The task: Find all lines in the listing that include the word "Write", then copy them.
* start Dataset rows *
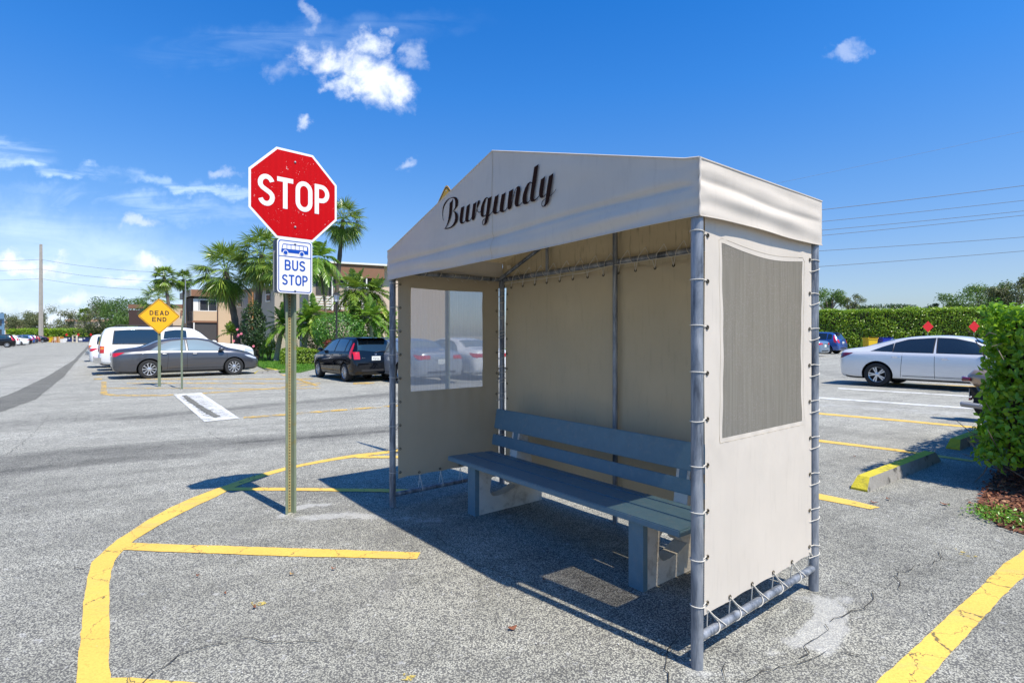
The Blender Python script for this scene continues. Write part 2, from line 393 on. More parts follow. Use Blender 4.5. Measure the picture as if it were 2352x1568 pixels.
G_sabal = leafmat('sabal_green', [(0.0, (0.03, 0.065, 0.012)), (0.35, (0.115, 0.20, 0.026)), (0.65, (0.25, 0.35, 0.045)), (0.85, (0.36, 0.40, 0.07)), (1.0, (0.50, 0.40, 0.09))], 0.3, 0.15)
G_date = leafmat('date_palm_green', [(0.0, (0.05, 0.11, 0.018)), (0.5, (0.19, 0.35, 0.045)), (0.85, (0.38, 0.50, 0.08)), (1.0, (0.42, 0.40, 0.06))], 0.35, 0.3)
G_shrub = leafmat('shrub_green', [(0.0, (0.02, 0.07, 0.012)), (0.5, (0.075, 0.21, 0.025)), (1.0, (0.24, 0.42, 0.05))], 0.3, 0.22)
G_darksh = leafmat('dark_shrub_green', [(0.0, (0.012, 0.03, 0.01)), (0.6, (0.03, 0.07, 0.018)), (1.0, (0.075, 0.14, 0.03))], 0.4, 0.15)
G_hedge = leafmat('ficus_hedge_green', [(0.0, (0.08, 0.15, 0.012)), (0.45, (0.23, 0.37, 0.025)), (0.8, (0.42, 0.54, 0.04)), (1.0, (0.62, 0.65, 0.07))], 0.28, 0.42)
G_near = leafmat('near_hedge_green', [(0.0, (0.05, 0.15, 0.008)), (0.4, (0.18, 0.38, 0.018)), (0.75, (0.38, 0.58, 0.03)), (1.0, (0.62, 0.68, 0.06))], 0.25, 0.5)
G_yel = leafmat('yellow_green_shrub', [(0.0, (0.06, 0.12, 0.01)), (0.5, (0.22, 0.34, 0.02)), (1.0, (0.5, 0.55, 0.05))], 0.4, 0.3)
G_olive = leafmat('olive_tree_green', [(0.0, (0.055, 0.06, 0.028)), (0.5, (0.115, 0.125, 0.055)), (1.0, (0.19, 0.21, 0.08))], 0.6, 0.2)
G_tree = leafmat('tree_green', [(0.0, (0.03, 0.065, 0.015)), (0.5, (0.08, 0.16, 0.025)), (1.0, (0.17, 0.27, 0.045))], 0.45, 0.25)
G_grass = leafmat('lawn_green', [(0.0, (0.035, 0.11, 0.008)), (0.5, (0.09, 0.24, 0.015)), (1.0, (0.2, 0.36, 0.03))], 0.6, 0.3)
G_red = leafmat('red_leaves', [(0.0, (0.08, 0.006, 0.01)), (1.0, (0.35, 0.02, 0.03))], 0.4, 0.2, (0.5, 0.02, 0.02))
G_chip = leafmat('mulch_chips', [(0.0, (0.05, 0.02, 0.012)), (0.5, (0.19, 0.065, 0.035)), (0.85, (0.36, 0.17, 0.08)), (1.0, (0.45, 0.34, 0.2))], 0.9, 0.0)
M_lawn = pbr('lawn_soil', (0.075, 0.17, 0.018), 0.95, var=0.3, vscale=2.5, bump=0.8, bscale=50)


def carpaint(name, col, metal=0.0, dark=False):
    m, t, b = newmat(name)
    b.inputs['Base Color'].default_value = (*col, 1); b.inputs['Metallic'].default_value = metal
    b.inputs['Roughness'].default_value = 0.32 if metal else 0.4
    if dark: b.inputs['Specular IOR Level'].default_value = 0.0; b.inputs['Roughness'].default_value = 0.2
    b.inputs['Coat Weight'].default_value = 1.0; b.inputs['Coat Roughness'].default_value = 0.03
    return m


P_grey = carpaint('charcoal_metallic', (0.085, 0.087, 0.098), 0.55)
P_white = carpaint('white_paint', (0.78, 0.78, 0.77))
P_black = carpaint('black_paint', (0.004, 0.005, 0.008), 0, True)
P_silver = carpaint('silver_metallic', (0.74, 0.735, 0.72), 0.25)
P_silv2 = carpaint('dull_silver', (0.40, 0.43, 0.48), 0.5)
P_blue = carpaint('blue_paint', (0.02, 0.085, 0.32), 0.3)
P_lblue = carpaint('steel_blue', (0.16, 0.25, 0.36), 0.4)
P_maroon = carpaint('maroon_paint', (0.14, 0.008, 0.02), 0.2)
P_navy = carpaint('navy_paint', (0.008, 0.014, 0.05), 0.2)

# ------------------------------------------------------------------ scene graph helpers
def gz(x, y=0.0):
    return 0.008 * max(0.0, min(x, 60) - 2.6) ** 1.0 if x > 2.6 else 0.0


def G(px, py):
    """ground point seen at a picture position (2352 px wide)"""
    z = 0.0
    for _ in range(6):
        Y = FP * (CAMH - z) / (py - HY); X = (px - CX) / FP * Y; z = gz(X)
    return Vector((X, Y, z))


def at(px, Y, z=None, py=None):
    X = (px - CX) / FP * Y
    if py is not None: z = CAMH + (HY - py) / FP * Y
    if z is None: z = gz(X)
    return Vector((X, Y, z))


def thing(name, label, cat, loc=(0, 0, 0), rz=0.0, group=None):
    o = bpy.data.objects.new(name, None); scn.collection.objects.link(o)
    o.location = loc; o.rotation_euler = (0, 0, rz); o.empty_display_size = 0.2
    o['label'] = label; o['category'] = cat
    if group: o['group'] = group
    return o


def tag(o, label=None, cat=None, group=None, kind=None):
    if label: o['label'] = label
    if cat: o['category'] = cat
    if group: o['group'] = group
    if kind: o['kind'] = kind
    return o


class MB:
    def __init__(s): s.v = []; s.f = []; s.m = []
    def add(s, vs, fs, mi=0):
        b = len(s.v); s.v += [tuple(p) for p in vs]
        for f in fs: s.f.append([b + i for i in f]); s.m.append(mi)
        return s
    def box(s, c, h, mi=0, ax=None):
        """centre, half sizes, optional 3 axes"""
        c = Vector(c); ax = ax or (Vector((1, 0, 0)), Vector((0, 1, 0)), Vector((0, 0, 1)))
        vs = [c + ax[0] * (h[0] * i) + ax[1] * (h[1] * j) + ax[2] * (h[2] * k) for i in (-1, 1) for j in (-1, 1) for k in (-1, 1)]
        return s.add(vs, [(0, 1, 3, 2), (4, 6, 7, 5), (0, 4, 5, 1), (2, 3, 7, 6), (0, 2, 6, 4), (1, 5, 7, 3)], mi)
    def tube(s, pts, r, n=12, mi=0, cap=True, closed=False):
        pts = [Vector(p) for p in pts]; N = len(pts)
        rs = r if isinstance(r, (list, tuple)) else [r] * N
        t0 = (pts[1] - pts[0]).normalized()
        u = t0.orthogonal().normalized(); rings = []
        for i, p in enumerate(pts):
            if closed: t = pts[(i + 1) % N] - pts[i - 1]
            else: t = pts[min(i + 1, N - 1)] - pts[max(i - 1, 0)]
            t = t.normalized() if t.length > 1e-9 else t0
            u = (u - t * u.dot(t))
            u = u.normalized() if u.length > 1e-6 else t.orthogonal().normalized()
            w_ = t.cross(u)
            rings.append([p + (u * math.cos(2 * PI * k / n) + w_ * math.sin(2 * PI * k / n)) * rs[i] for k in range(n)])
        vs = [q for ring in rings for q in ring]; fs = []
        for i in range(N if closed else N - 1):
            j = (i + 1) % N
            for k in range(n): fs.append((i * n + k, i * n + (k + 1) % n, j * n + (k + 1) % n, j * n + k))
        if cap and not closed: fs += [tuple(range(n))[::-1], tuple(range((N - 1) * n, N * n))]
        return s.add(vs, fs, mi)
    def grid(s, fn, nu, nv, mi=0, skip=None):
        vs = [fn(i / nu, j / nv) for i in range(nu + 1) for j in range(nv + 1)]
        fs = [(i * (nv + 1) + j, (i + 1) * (nv + 1) + j, (i + 1) * (nv + 1) + j + 1, i * (nv + 1) + j + 1)
              for i in range(nu) for j in range(nv) if not (skip and skip(i, j))]
        return s.add(vs, fs, mi)
    def lathe(s, prof, c, axis, n=32, mi=0, mis=None):
        axis = Vector(axis).normalized(); u = axis.orthogonal().normalized(); w_ = axis.cross(u); c = Vector(c); N = len(prof)
        vs = [c + axis * a + (u * math.cos(2 * PI * k / n) + w_ * math.sin(2 * PI * k / n)) * r for (a, r) in prof for k in range(n)]
        b = len(s.v); s.v += [tuple(p) for p in vs]
        for i in range(N - 1):
            for k in range(n):
                s.f.append([b + i * n + k, b + i * n + (k + 1) % n, b + (i + 1) * n + (k + 1) % n, b + (i + 1) * n + k])
                s.m.append(mis[i] if mis else mi)
        return s
    def poly(s, pts, mi=0):
        tr = tessellate_polygon([[Vector(p) for p in pts]])
        return s.add(pts, [tuple(t) for t in tr], mi)
    def prism(s, pts, ext, mi=0, mi2=None):
        """polygon extruded by a vector"""
        n = len(pts); ext = Vector(ext); tr = tessellate_polygon([[Vector(p) for p in pts]])
        A = [Vector(p) for p in pts]; B = [p + ext for p in A]
        s.add(A, [tuple(t) for t in tr], mi); s.add(B, [tuple(t)[::-1] for t in tr], mi)
        s.add(A + B, [(i, (i + 1) % n, n + (i + 1) % n, n + i) for i in range(n)], mi if mi2 is None else mi2)
        return s
    def build(s, name, mats, parent=None, smooth=False, sharp=None, world=False):
        me = bpy.data.meshes.new(name)
        off = parent.location if (parent and world) else Vector((0, 0, 0))
        vs = [(p[0] - off[0], p[1] - off[1], p[2] - off[2]) for p in s.v] if world and parent else s.v
        me.from_pydata(vs, [], s.f)
        if not isinstance(mats, (list, tuple)): mats = [mats]
        for mt in mats: me.materials.append(mt)
        me.polygons.foreach_set('material_index', s.m)
        bm = bmesh.new(); bm.from_mesh(me); bmesh.ops.recalc_face_normals(bm, faces=bm.faces); bm.to_mesh(me); bm.free()
        if smooth:
            me.polygons.foreach_set('use_smooth', [True] * len(me.polygons))
            me.set_sharp_from_angle(angle=R(sharp or 40))
        o = bpy.data.objects.new(name, me); scn.collection.objects.link(o)
        if parent: o.parent = parent
        return o


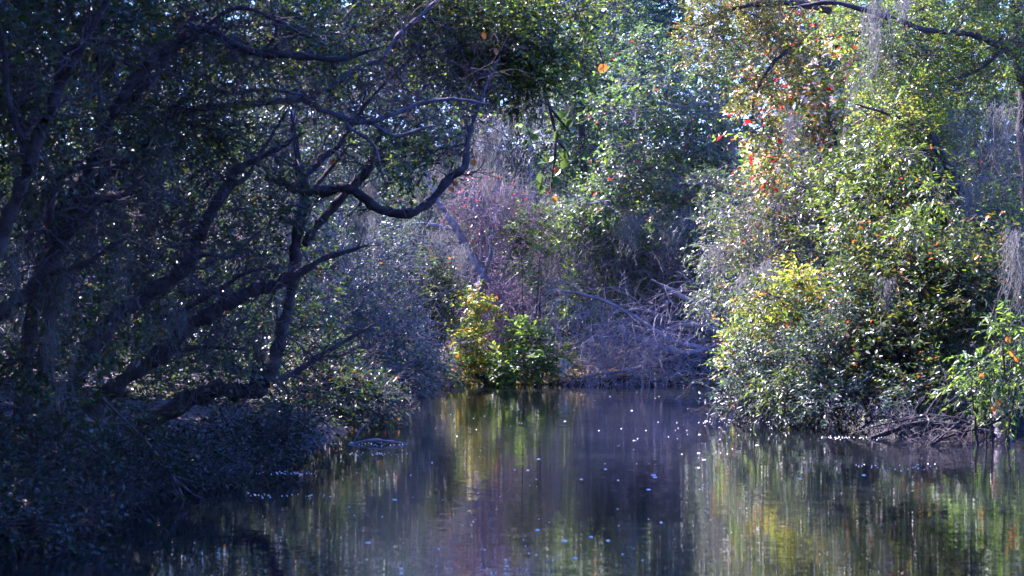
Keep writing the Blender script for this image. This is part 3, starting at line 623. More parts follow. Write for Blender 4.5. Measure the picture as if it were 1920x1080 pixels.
* end Dataset rows *
Full response:
The Blender Python script for this scene continues. Write part 2, from line 393 on. More parts follow. Use Blender 4.5. Measure the picture as if it were 2352x1568 pixels.
Keep writing the Blender script for this image. This is part 3, starting at line 623. More parts follow. Write for Blender 4.5. Measure the picture as if it were 1920x1080 pixels.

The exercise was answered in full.